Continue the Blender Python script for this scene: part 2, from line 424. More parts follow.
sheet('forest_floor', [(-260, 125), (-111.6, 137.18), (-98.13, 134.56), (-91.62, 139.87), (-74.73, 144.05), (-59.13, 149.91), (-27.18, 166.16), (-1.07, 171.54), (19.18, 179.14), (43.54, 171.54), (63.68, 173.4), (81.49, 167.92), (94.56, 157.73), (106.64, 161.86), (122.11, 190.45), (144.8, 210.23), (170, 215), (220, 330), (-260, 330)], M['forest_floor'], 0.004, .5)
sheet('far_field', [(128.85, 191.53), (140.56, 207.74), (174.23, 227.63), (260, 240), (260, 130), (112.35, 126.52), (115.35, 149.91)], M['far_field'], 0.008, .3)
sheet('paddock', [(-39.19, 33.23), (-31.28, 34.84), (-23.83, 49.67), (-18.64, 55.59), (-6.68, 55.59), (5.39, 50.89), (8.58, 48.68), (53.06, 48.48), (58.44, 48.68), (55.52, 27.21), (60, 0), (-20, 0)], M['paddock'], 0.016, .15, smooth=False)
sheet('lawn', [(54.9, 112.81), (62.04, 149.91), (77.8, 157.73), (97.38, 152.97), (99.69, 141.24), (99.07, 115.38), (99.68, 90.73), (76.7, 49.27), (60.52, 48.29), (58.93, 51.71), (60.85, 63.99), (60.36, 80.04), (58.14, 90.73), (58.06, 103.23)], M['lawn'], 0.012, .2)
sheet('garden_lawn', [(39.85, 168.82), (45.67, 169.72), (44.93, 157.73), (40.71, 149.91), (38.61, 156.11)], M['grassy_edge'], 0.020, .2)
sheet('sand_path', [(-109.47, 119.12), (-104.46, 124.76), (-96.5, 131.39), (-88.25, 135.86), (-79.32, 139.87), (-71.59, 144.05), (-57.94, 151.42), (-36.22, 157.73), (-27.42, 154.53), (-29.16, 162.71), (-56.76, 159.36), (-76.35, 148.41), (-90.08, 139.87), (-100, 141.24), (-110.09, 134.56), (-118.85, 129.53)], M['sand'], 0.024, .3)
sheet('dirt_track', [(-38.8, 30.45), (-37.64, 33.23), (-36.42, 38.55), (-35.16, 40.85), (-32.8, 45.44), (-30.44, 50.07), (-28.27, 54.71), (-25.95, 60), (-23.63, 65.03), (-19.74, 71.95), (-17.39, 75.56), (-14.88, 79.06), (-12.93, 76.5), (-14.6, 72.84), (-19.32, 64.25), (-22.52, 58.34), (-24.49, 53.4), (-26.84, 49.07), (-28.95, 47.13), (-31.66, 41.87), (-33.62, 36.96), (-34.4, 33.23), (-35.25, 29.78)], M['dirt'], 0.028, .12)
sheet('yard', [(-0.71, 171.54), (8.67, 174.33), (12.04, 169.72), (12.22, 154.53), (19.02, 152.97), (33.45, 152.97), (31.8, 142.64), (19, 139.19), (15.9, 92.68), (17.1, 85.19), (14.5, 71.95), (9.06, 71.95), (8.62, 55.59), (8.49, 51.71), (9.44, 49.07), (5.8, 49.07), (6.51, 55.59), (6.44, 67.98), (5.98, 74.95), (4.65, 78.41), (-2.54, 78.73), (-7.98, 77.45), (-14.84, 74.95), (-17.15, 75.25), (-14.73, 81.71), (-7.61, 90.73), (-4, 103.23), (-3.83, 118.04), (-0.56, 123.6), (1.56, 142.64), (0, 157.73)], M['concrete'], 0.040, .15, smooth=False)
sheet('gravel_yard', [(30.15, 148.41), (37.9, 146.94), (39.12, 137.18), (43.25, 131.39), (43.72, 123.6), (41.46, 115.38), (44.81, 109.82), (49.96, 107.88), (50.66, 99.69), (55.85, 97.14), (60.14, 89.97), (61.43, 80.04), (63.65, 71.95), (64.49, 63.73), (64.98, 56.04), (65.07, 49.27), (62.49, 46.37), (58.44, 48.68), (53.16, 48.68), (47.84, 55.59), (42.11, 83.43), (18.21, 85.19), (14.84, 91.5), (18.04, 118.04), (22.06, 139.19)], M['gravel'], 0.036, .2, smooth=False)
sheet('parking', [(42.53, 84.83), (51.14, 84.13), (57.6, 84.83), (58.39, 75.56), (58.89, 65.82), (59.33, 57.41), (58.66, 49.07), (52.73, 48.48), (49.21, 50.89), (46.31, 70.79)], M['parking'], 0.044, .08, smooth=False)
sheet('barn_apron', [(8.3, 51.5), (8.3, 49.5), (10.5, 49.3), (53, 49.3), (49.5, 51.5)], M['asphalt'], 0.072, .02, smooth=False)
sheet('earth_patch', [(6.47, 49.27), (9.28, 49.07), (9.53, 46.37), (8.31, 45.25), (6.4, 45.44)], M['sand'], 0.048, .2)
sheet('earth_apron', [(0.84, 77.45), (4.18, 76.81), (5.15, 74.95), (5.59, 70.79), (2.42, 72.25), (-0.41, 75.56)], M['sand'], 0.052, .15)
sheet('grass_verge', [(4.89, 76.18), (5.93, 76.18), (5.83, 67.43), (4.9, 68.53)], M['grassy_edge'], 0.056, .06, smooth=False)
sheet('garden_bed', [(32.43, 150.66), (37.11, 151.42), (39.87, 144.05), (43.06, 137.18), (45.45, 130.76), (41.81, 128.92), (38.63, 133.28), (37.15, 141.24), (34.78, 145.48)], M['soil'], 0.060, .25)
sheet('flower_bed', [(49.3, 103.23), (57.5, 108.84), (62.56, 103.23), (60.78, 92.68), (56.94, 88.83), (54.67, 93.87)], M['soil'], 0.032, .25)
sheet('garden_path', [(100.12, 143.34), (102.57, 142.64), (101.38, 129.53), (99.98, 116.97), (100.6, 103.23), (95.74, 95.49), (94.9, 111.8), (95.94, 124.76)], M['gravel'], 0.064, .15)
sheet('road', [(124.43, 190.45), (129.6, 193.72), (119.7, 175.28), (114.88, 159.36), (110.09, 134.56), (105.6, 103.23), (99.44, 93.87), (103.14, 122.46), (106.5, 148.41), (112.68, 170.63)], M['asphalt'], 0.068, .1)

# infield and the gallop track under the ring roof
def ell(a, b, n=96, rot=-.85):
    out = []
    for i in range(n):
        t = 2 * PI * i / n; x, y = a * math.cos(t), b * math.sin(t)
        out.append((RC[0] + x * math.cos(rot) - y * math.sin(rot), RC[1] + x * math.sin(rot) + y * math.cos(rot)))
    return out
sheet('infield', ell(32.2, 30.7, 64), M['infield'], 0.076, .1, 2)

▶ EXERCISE
Every line above should be retyped exactly as given.

▶ OUTPUT FOR THIS EXERCISE
Continue the Blender Python script for this scene: part 2, from line 424. More parts follow.
sheet('forest_floor', [(-260, 125), (-111.6, 137.18), (-98.13, 134.56), (-91.62, 139.87), (-74.73, 144.05), (-59.13, 149.91), (-27.18, 166.16), (-1.07, 171.54), (19.18, 179.14), (43.54, 171.54), (63.68, 173.4), (81.49, 167.92), (94.56, 157.73), (106.64, 161.86), (122.11, 190.45), (144.8, 210.23), (170, 215), (220, 330), (-260, 330)], M['forest_floor'], 0.004, .5)
sheet('far_field', [(128.85, 191.53), (140.56, 207.74), (174.23, 227.63), (260, 240), (260, 130), (112.35, 126.52), (115.35, 149.91)], M['far_field'], 0.008, .3)
sheet('paddock', [(-39.19, 33.23), (-31.28, 34.84), (-23.83, 49.67), (-18.64, 55.59), (-6.68, 55.59), (5.39, 50.89), (8.58, 48.68), (53.06, 48.48), (58.44, 48.68), (55.52, 27.21), (60, 0), (-20, 0)], M['paddock'], 0.016, .15, smooth=False)
sheet('lawn', [(54.9, 112.81), (62.04, 149.91), (77.8, 157.73), (97.38, 152.97), (99.69, 141.24), (99.07, 115.38), (99.68, 90.73), (76.7, 49.27), (60.52, 48.29), (58.93, 51.71), (60.85, 63.99), (60.36, 80.04), (58.14, 90.73), (58.06, 103.23)], M['lawn'], 0.012, .2)
sheet('garden_lawn', [(39.85, 168.82), (45.67, 169.72), (44.93, 157.73), (40.71, 149.91), (38.61, 156.11)], M['grassy_edge'], 0.020, .2)
sheet('sand_path', [(-109.47, 119.12), (-104.46, 124.76), (-96.5, 131.39), (-88.25, 135.86), (-79.32, 139.87), (-71.59, 144.05), (-57.94, 151.42), (-36.22, 157.73), (-27.42, 154.53), (-29.16, 162.71), (-56.76, 159.36), (-76.35, 148.41), (-90.08, 139.87), (-100, 141.24), (-110.09, 134.56), (-118.85, 129.53)], M['sand'], 0.024, .3)
sheet('dirt_track', [(-38.8, 30.45), (-37.64, 33.23), (-36.42, 38.55), (-35.16, 40.85), (-32.8, 45.44), (-30.44, 50.07), (-28.27, 54.71), (-25.95, 60), (-23.63, 65.03), (-19.74, 71.95), (-17.39, 75.56), (-14.88, 79.06), (-12.93, 76.5), (-14.6, 72.84), (-19.32, 64.25), (-22.52, 58.34), (-24.49, 53.4), (-26.84, 49.07), (-28.95, 47.13), (-31.66, 41.87), (-33.62, 36.96), (-34.4, 33.23), (-35.25, 29.78)], M['dirt'], 0.028, .12)
sheet('yard', [(-0.71, 171.54), (8.67, 174.33), (12.04, 169.72), (12.22, 154.53), (19.02, 152.97), (33.45, 152.97), (31.8, 142.64), (19, 139.19), (15.9, 92.68), (17.1, 85.19), (14.5, 71.95), (9.06, 71.95), (8.62, 55.59), (8.49, 51.71), (9.44, 49.07), (5.8, 49.07), (6.51, 55.59), (6.44, 67.98), (5.98, 74.95), (4.65, 78.41), (-2.54, 78.73), (-7.98, 77.45), (-14.84, 74.95), (-17.15, 75.25), (-14.73, 81.71), (-7.61, 90.73), (-4, 103.23), (-3.83, 118.04), (-0.56, 123.6), (1.56, 142.64), (0, 157.73)], M['concrete'], 0.040, .15, smooth=False)
sheet('gravel_yard', [(30.15, 148.41), (37.9, 146.94), (39.12, 137.18), (43.25, 131.39), (43.72, 123.6), (41.46, 115.38), (44.81, 109.82), (49.96, 107.88), (50.66, 99.69), (55.85, 97.14), (60.14, 89.97), (61.43, 80.04), (63.65, 71.95), (64.49, 63.73), (64.98, 56.04), (65.07, 49.27), (62.49, 46.37), (58.44, 48.68), (53.16, 48.68), (47.84, 55.59), (42.11, 83.43), (18.21, 85.19), (14.84, 91.5), (18.04, 118.04), (22.06, 139.19)], M['gravel'], 0.036, .2, smooth=False)
sheet('parking', [(42.53, 84.83), (51.14, 84.13), (57.6, 84.83), (58.39, 75.56), (58.89, 65.82), (59.33, 57.41), (58.66, 49.07), (52.73, 48.48), (49.21, 50.89), (46.31, 70.79)], M['parking'], 0.044, .08, smooth=False)
sheet('barn_apron', [(8.3, 51.5), (8.3, 49.5), (10.5, 49.3), (53, 49.3), (49.5, 51.5)], M['asphalt'], 0.072, .02, smooth=False)
sheet('earth_patch', [(6.47, 49.27), (9.28, 49.07), (9.53, 46.37), (8.31, 45.25), (6.4, 45.44)], M['sand'], 0.048, .2)
sheet('earth_apron', [(0.84, 77.45), (4.18, 76.81), (5.15, 74.95), (5.59, 70.79), (2.42, 72.25), (-0.41, 75.56)], M['sand'], 0.052, .15)
sheet('grass_verge', [(4.89, 76.18), (5.93, 76.18), (5.83, 67.43), (4.9, 68.53)], M['grassy_edge'], 0.056, .06, smooth=False)
sheet('garden_bed', [(32.43, 150.66), (37.11, 151.42), (39.87, 144.05), (43.06, 137.18), (45.45, 130.76), (41.81, 128.92), (38.63, 133.28), (37.15, 141.24), (34.78, 145.48)], M['soil'], 0.060, .25)
sheet('flower_bed', [(49.3, 103.23), (57.5, 108.84), (62.56, 103.23), (60.78, 92.68), (56.94, 88.83), (54.67, 93.87)], M['soil'], 0.032, .25)
sheet('garden_path', [(100.12, 143.34), (102.57, 142.64), (101.38, 129.53), (99.98, 116.97), (100.6, 103.23), (95.74, 95.49), (94.9, 111.8), (95.94, 124.76)], M['gravel'], 0.064, .15)
sheet('road', [(124.43, 190.45), (129.6, 193.72), (119.7, 175.28), (114.88, 159.36), (110.09, 134.56), (105.6, 103.23), (99.44, 93.87), (103.14, 122.46), (106.5, 148.41), (112.68, 170.63)], M['asphalt'], 0.068, .1)

# infield and the gallop track under the ring roof
def ell(a, b, n=96, rot=-.85):
    out = []
    for i in range(n):
        t = 2 * PI * i / n; x, y = a * math.cos(t), b * math.sin(t)
        out.append((RC[0] + x * math.cos(rot) - y * math.sin(rot), RC[1] + x * math.sin(rot) + y * math.cos(rot)))
    return out
sheet('infield', ell(32.2, 30.7, 64), M['infield'], 0.076, .1, 2)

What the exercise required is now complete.